Along comes an amoral self-styled strongman who harnesses that unrest by employing lies and conspiracy theories. For Hitler, the enemies of the state were actual communists and Jews; Trump’s targets are purported communists — Democrats — and (in echoes of Hitler) “vermin” immigrants “poisoning the blood of our country.” In Arendt’s account, totalitarianism arises when a political party, which typically restrains extremists in its midst, is replaced by a mass movement beholden to such a leader.

In the film, Roger Berkowitz, founder and director of the Hannah Arendt Center for Politics and the Humanities, notes that Hitler claimed to represent a majority but he did not.

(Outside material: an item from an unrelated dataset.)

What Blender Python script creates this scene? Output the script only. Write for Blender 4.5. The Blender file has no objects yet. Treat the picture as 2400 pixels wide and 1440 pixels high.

Sound familiar? The coherent narrative of past grievance and future greatness persuaded many. He especially drew support from Germany’s less educated and previously apathetic working class. Arendt theorized that Hitler gave people “the impression that they’re not alone anymore,” that “they are part of something really big,” as German studies professor Barbara Hahn puts it in the film.

Just like this country’s Republican Old Guard, Germany’s conservative establishment thought it could control Hitler, so politicians and business leaders didn’t ostracize or condemn him. But he played them, just as Trump has parlayed his popular appeal into total power.

Unchecked, Hitler quickly broke laws and the institutions he’d long attacked. Too familiar. Trump wrote on X last month: “He who saves his Country does not violate any Law.”

Congress, with a Republican majority, is ceding its constitutional power, especially over federal spending and tariffs. Trump is curtailing media access to the White House. He has targeted universities, law firms and cultural institutions with punitive executive orders, and many have caved.

What to do? That’s the question Arendt posed in her time.

In a last speech before her death in 1975, Arendt warned that totalitarian governments try to rewrite or bury history to suit them. Americans must resist, she said, “for it was the greatness of this republic to give due account, for the sake of freedom, to the best in man and to the worst.”

Now that’s how to make America great again.